Стоит ли удивляться, что подобные эпитафии обнаруживались чаще всего на периферийных кладбищах старых галло-римских поселений, например, в Лионе, Вьенне, Гренобле — то есть именно в тех местах, где над могилами мучеников и епископов были построены надмогильные базилики. Возведение таких базилик липший раз подтверждает погребальный характер их местонахождения, настолько велико было желание христиан быть похороненными поблизости от святых мест и литургических богослужений, как средства эффективного общения с Богом. Сильные мира сего в первую очередь епископы, а затем другие представители духовенства и высокопоставленные миряне добились привилегии захоронения в церквях: базилика Святого Мартина стала фамильным склепом епископов Тура, церковь Сен-Пьер — склепом епископов Вьенна. Во всех случаях галло-римляне стремились заменить прежние подношения пищи, укладываемые на могилах, простой вазой, наполненной святой водой, или камнем с выгравированными на нем образом или надписью, защищавшей могилу от злых сил; потом на могилах не появлялось уже никаких следов старых римских погребальных обычаев. Тем более, что старинный запрет, воспроизведенный в Кодексе Феодосия, требовавшем, чтобы «тела умерших вывозились и погребались вне города», стал нарушаться уже в первой половине VI века: кафедральные церкви, например, собор в Аррасе в 540 году, требовали права хоронить наиболее выдающихся епископов на своей территории. Как и периферийные базилики в недалеком прошлом, они начали привлекать паломников, то же происходило и с княжескими гробницами. Не случайно, очевидно, в погребальной часовне, построенной в атриуме кафедрального собора в Кёльне, были похоронены княгиня и мальчик, которых относят к непосредственному окружению Теодебера. И снова этот человек выступает больше римлянином, чем галло-римлянином.

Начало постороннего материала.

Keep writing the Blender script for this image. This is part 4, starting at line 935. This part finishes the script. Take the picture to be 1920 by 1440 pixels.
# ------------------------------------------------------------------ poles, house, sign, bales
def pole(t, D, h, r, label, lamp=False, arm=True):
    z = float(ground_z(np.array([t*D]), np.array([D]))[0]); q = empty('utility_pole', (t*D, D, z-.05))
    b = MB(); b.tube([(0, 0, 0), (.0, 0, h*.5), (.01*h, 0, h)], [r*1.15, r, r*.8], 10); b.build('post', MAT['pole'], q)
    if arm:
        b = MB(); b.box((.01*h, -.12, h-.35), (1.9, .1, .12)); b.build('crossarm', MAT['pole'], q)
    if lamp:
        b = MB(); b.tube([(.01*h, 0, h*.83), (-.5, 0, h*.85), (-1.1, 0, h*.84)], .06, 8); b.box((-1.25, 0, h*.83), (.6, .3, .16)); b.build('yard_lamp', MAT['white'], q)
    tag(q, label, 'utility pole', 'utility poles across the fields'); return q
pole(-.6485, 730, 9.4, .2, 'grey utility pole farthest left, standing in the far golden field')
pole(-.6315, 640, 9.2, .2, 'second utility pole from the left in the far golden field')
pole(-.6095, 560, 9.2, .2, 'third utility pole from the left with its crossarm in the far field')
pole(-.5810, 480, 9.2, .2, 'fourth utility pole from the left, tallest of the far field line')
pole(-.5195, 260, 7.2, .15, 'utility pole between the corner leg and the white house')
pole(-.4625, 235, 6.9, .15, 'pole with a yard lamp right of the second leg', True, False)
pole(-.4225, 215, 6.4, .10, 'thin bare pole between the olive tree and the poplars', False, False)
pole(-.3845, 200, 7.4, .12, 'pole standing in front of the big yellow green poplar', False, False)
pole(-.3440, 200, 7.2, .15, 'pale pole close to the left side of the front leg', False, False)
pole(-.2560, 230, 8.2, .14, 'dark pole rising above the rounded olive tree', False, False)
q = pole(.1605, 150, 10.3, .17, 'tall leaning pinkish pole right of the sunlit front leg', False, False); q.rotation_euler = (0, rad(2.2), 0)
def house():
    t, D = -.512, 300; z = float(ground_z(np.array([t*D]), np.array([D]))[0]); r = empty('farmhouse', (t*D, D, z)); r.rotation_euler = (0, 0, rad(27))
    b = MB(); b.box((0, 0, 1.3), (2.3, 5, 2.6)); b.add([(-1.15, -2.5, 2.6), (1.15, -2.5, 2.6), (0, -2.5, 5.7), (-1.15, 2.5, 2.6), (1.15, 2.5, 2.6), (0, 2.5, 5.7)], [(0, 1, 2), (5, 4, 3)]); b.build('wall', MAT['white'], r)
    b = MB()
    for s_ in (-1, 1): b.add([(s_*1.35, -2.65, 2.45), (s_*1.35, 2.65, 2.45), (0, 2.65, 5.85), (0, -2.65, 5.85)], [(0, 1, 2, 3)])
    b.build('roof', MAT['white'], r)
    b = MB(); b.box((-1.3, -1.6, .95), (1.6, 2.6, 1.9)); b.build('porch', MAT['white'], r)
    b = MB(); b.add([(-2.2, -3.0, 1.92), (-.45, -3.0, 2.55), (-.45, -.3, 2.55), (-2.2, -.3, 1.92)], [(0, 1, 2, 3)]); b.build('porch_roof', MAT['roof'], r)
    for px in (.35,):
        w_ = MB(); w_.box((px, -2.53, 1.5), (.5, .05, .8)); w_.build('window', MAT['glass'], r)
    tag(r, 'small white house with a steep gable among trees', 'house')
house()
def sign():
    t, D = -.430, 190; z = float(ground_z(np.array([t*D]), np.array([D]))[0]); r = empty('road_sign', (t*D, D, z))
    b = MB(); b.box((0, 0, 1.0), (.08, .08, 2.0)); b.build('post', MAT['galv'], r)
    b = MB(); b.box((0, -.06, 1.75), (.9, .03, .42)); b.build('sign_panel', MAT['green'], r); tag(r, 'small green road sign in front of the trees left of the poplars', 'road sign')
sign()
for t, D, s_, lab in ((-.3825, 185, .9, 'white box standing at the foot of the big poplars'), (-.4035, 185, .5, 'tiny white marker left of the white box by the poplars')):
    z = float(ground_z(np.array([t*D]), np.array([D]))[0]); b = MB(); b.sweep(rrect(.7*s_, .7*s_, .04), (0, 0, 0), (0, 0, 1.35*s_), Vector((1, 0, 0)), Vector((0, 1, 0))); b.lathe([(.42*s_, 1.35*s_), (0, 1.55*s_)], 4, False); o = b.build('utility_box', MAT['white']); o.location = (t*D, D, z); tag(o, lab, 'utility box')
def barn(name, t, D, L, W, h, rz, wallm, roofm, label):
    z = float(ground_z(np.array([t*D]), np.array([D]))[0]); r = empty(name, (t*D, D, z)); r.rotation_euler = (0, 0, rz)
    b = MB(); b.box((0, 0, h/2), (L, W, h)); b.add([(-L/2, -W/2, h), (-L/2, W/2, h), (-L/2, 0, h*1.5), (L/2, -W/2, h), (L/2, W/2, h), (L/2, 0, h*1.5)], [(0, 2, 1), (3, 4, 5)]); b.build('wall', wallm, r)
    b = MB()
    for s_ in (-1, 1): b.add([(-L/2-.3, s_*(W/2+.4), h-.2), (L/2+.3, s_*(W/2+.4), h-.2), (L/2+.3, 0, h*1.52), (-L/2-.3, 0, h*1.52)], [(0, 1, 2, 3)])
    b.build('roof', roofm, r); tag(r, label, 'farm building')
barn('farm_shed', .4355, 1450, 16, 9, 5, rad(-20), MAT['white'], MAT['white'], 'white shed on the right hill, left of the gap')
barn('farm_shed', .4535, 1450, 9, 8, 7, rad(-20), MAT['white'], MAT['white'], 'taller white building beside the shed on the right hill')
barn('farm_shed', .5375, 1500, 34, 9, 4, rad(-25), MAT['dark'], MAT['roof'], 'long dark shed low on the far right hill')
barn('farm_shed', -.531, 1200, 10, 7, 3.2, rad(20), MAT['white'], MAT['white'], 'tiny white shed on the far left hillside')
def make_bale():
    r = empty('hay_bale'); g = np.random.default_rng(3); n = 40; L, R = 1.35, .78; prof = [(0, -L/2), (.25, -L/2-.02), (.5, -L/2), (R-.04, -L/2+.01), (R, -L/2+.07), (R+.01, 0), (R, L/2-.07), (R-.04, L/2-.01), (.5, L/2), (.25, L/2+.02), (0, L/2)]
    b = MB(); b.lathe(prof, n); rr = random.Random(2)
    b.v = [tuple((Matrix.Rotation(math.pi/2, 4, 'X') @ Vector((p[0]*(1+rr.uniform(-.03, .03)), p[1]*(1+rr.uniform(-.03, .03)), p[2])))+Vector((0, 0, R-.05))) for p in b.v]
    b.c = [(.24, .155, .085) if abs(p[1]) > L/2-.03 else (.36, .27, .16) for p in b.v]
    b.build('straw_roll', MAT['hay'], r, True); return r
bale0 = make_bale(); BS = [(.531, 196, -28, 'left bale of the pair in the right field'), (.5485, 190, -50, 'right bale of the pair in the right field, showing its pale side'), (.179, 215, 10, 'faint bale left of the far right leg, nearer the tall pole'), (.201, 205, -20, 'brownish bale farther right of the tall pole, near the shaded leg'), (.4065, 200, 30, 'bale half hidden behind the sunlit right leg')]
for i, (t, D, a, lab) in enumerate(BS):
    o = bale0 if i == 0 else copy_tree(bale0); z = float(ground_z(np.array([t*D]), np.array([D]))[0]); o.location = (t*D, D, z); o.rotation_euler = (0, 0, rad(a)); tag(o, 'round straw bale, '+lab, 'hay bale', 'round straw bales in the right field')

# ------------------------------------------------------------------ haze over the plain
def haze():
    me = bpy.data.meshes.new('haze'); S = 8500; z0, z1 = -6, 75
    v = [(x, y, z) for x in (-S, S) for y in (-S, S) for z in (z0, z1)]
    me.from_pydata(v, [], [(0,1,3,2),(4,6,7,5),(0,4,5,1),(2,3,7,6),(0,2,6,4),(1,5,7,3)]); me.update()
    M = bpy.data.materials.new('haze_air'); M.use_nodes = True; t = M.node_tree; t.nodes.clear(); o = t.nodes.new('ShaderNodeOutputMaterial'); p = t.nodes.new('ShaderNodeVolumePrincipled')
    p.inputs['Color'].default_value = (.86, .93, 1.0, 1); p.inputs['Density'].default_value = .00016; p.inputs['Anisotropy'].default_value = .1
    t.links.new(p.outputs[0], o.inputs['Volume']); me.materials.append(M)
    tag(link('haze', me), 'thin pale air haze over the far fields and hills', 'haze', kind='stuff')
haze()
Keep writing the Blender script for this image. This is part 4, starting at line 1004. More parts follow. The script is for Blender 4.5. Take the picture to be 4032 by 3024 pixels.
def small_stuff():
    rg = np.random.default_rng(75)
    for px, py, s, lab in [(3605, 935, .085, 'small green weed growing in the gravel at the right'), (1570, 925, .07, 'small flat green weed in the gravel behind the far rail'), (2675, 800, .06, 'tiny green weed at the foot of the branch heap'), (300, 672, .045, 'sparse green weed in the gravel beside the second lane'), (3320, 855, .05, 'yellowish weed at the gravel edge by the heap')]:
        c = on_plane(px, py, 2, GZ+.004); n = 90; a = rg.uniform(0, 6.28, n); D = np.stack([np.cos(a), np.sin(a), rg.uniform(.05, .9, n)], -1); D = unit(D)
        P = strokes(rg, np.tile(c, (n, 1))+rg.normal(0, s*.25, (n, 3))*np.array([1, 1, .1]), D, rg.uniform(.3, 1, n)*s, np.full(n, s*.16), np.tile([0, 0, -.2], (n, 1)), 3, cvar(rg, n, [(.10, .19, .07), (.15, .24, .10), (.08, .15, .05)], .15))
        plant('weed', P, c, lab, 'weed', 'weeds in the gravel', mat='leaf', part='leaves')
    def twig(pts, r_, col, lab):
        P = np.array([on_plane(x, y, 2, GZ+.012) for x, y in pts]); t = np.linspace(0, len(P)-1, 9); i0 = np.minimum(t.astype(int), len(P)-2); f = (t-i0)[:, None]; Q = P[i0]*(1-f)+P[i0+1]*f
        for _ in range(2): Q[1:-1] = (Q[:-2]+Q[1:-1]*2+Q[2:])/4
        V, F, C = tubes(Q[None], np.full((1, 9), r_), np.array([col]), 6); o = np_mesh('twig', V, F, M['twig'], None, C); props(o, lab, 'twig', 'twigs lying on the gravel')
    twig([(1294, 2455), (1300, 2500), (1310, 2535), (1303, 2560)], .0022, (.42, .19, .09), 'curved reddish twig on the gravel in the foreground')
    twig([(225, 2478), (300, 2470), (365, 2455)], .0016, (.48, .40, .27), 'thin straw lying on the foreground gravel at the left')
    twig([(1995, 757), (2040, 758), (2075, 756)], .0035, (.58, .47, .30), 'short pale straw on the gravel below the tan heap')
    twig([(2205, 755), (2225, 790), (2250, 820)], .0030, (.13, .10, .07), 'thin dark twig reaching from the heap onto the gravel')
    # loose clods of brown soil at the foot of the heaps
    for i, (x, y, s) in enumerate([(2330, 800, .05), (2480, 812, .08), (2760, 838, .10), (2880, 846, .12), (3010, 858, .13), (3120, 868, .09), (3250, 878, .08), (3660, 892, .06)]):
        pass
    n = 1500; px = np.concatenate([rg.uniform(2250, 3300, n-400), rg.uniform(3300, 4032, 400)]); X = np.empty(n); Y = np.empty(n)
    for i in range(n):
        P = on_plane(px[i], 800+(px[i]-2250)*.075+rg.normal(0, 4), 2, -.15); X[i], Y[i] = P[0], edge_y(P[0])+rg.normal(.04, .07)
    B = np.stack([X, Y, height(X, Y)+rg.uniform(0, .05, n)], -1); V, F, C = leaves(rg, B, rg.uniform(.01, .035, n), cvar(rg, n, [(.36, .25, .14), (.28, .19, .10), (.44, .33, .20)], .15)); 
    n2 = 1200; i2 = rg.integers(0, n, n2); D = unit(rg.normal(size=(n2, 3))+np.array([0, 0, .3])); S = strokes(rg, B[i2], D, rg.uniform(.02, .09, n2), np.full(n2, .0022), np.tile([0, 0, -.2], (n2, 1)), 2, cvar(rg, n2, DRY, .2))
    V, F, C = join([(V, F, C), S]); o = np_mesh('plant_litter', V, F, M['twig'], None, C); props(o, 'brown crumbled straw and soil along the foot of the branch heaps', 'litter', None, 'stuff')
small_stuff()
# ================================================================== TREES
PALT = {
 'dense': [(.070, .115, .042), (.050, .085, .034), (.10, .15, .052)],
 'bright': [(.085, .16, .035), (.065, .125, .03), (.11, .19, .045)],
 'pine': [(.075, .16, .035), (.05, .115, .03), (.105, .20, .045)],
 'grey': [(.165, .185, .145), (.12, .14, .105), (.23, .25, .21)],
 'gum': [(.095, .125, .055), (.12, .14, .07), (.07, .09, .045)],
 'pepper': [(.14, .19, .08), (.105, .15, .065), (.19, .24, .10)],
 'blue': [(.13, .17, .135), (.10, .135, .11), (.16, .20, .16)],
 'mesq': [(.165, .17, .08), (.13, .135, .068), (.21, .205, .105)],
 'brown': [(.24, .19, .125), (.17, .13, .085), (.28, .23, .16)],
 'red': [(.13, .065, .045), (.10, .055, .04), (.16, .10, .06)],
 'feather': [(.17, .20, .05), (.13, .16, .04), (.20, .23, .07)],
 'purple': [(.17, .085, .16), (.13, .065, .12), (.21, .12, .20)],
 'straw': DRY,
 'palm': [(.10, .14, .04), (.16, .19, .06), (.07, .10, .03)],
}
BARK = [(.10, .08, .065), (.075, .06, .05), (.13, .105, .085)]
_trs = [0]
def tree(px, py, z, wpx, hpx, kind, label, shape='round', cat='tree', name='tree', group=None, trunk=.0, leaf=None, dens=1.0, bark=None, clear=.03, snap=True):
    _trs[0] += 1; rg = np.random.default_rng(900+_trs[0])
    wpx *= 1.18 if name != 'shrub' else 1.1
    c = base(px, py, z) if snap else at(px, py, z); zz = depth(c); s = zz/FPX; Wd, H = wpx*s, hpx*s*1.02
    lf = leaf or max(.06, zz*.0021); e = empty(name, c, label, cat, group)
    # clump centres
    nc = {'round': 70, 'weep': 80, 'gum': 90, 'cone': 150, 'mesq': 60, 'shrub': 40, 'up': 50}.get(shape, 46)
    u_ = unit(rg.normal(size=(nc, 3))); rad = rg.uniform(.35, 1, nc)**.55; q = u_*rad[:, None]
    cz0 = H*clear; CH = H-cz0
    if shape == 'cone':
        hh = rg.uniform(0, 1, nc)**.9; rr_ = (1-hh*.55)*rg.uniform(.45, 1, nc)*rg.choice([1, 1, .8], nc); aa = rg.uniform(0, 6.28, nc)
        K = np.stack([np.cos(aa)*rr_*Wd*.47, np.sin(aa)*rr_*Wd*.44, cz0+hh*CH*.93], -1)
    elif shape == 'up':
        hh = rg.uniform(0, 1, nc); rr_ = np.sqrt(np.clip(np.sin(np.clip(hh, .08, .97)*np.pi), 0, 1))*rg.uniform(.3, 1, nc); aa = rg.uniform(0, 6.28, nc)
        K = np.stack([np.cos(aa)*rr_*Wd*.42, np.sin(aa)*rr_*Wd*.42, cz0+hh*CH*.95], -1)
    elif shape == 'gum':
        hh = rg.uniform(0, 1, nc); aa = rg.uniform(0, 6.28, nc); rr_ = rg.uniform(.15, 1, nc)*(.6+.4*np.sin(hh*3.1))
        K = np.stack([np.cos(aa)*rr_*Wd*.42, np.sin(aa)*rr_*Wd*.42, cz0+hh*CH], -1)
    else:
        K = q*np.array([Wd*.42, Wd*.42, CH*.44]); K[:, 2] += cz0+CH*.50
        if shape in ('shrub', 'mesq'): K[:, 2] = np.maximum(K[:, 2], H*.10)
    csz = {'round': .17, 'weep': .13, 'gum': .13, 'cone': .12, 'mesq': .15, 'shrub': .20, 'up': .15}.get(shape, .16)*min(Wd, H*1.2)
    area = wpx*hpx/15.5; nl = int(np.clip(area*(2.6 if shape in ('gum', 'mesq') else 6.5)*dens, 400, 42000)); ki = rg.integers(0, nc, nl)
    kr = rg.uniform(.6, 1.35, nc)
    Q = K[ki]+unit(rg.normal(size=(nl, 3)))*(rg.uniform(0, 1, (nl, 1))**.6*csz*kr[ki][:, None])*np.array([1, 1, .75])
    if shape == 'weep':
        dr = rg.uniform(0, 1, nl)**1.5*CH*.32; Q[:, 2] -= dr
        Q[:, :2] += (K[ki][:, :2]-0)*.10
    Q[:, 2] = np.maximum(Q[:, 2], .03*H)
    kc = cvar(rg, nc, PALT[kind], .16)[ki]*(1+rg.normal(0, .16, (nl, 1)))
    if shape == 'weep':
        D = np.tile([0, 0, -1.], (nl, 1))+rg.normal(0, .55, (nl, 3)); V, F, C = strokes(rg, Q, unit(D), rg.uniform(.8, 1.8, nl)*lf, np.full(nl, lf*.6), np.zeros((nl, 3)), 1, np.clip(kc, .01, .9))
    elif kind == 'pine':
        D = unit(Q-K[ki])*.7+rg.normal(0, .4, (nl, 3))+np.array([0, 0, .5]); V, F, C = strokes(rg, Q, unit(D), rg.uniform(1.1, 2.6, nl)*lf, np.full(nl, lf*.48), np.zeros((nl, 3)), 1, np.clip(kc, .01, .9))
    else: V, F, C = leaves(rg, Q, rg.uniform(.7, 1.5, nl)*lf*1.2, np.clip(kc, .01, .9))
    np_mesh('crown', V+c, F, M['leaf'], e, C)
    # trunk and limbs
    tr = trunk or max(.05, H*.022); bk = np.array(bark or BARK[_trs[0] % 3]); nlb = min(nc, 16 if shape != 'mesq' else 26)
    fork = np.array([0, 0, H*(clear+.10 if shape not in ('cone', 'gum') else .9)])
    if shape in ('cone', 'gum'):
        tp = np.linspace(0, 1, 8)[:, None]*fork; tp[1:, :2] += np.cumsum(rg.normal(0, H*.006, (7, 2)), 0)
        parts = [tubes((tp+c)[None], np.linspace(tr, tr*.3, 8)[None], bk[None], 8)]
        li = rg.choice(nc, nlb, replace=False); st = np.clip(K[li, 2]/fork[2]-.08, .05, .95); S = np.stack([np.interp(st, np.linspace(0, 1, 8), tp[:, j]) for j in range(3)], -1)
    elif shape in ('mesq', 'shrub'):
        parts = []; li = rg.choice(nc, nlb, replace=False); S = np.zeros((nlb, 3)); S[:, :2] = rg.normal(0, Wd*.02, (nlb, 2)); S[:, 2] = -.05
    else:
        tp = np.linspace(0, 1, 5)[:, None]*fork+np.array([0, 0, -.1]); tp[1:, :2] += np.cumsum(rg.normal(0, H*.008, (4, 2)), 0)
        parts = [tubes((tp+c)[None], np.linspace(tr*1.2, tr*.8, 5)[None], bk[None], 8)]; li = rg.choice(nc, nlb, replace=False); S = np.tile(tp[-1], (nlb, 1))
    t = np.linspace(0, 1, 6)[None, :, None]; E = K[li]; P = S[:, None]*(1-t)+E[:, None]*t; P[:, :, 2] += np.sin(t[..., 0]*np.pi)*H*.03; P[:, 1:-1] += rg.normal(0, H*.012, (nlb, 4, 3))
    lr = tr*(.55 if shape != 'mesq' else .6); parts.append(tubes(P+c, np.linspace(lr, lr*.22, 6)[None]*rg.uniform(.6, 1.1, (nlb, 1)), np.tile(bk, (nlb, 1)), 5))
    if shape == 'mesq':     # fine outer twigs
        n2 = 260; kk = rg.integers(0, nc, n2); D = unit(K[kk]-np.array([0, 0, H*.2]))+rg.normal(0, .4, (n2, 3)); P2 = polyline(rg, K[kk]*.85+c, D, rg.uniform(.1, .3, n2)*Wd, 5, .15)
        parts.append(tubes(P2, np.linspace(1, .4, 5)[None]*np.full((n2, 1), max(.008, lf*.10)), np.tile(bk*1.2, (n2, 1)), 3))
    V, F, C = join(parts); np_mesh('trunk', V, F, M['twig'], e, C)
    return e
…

Ничего подобного не наблюдалось в сельской местности, особенно в северо-западной, северной и восточной частях страны, где господствовали варвары. До VII века (в отдельных местах до VII) века) они оставались верными прежним обычаям публичных погребений, то есть кладбищ с рядами могил, достигавшими порой сотен метров. Во времена империи использование таких кладбищ в Галлии было принято в колониях наемных солдат или союзных племен. Этот способ захоронения не только пережил старинные поселения, от Крефельда-Геллена (Райнланд) до Френувиля (Нижняя Нормандия), оккупированные еще в III веке, но и проявился при создании новых кладбищ в открытом поле, возможно, под прямым влиянием франкских завоевателей, а скорее всего в результате стихийного распространения закрепленной в обычаях модели. Принятие христианства, о котором со времен Хлодвига упоминают все историографические источники, долгое время никак не отражалось на характере погребений: по-прежнему умерших хоронили в одежде, женщин одевали в лучшие наряды, а мужчинам в гроб укладывали оружие; и тем и другим приносились дары, помещенные в специальные вазы. Можно было уловить лишь изменения, связанные с развитием керамики, эволюцией оружия, одежды и женских украшений. В настоящее время они достаточно изучены, чтобы археологи после долгого движения ощупью могли установить типохронологию могил[34].